My mother would call today sticky. It’s humid again, but at least there’s a breeze. I can hear the leaves rustling, whispering to one another. The breeze is from the north, a strange direction for this time of year. My neighbors across the street have their windows open and their blinds raised, also strange. I can’t help but picture my neighbor as a Granny Clampett lookalike sitting in a rocking chair by the open window with a shotgun in her hands in case of varmints. I’m staying clear.

It hasn’t rained in forever. All the fields are brown. They crunch when you walk on them. The weatherman says maybe thunderstorms this weekend. I’m hoping he’s right.

One summer I went to girl scout day camp, Camp Aleska in the woods across from the zoo. The camp had a lodge with one giant room lined in benches which opened for storage, a huge fireplace, a counselor’s room, the kitchen and a bathroom.

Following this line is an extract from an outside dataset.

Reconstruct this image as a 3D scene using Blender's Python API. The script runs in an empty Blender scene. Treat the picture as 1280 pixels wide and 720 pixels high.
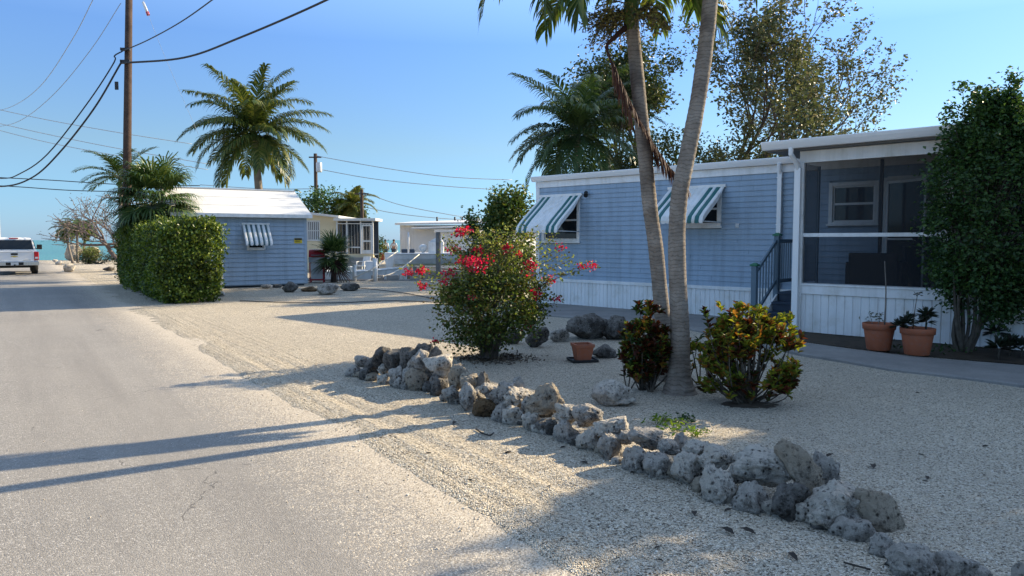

On the grounds were several picnic tables, each in a small glade and each for one unit of scouts. Behind the lodge, all through the woods, were wide trails covered in pine needles. Every morning we formed a circle around the pole, held hands and sang during the raising of the flag, and every afternoon we formed another circle and sang Taps when it came down. We, the oldest scouts, had the honor of raising the flag and taking it down at the end of the day. We weren’t very good at it. We couldn’t stop laughing. Our shoulders would shake when we tried not to laugh out loud. I think we were called a disgrace a couple of times, but it didn’t matter. We just couldn’t stop ourselves. One would start and the rest of us would follow. They finally took the honor away. Even then, during the afternoon circle, we couldn’t look at each other without laughing. We were at the wrong age to appreciate ceremony.

I became a counselor at the camp. They must have forgiven my youthful indiscretions.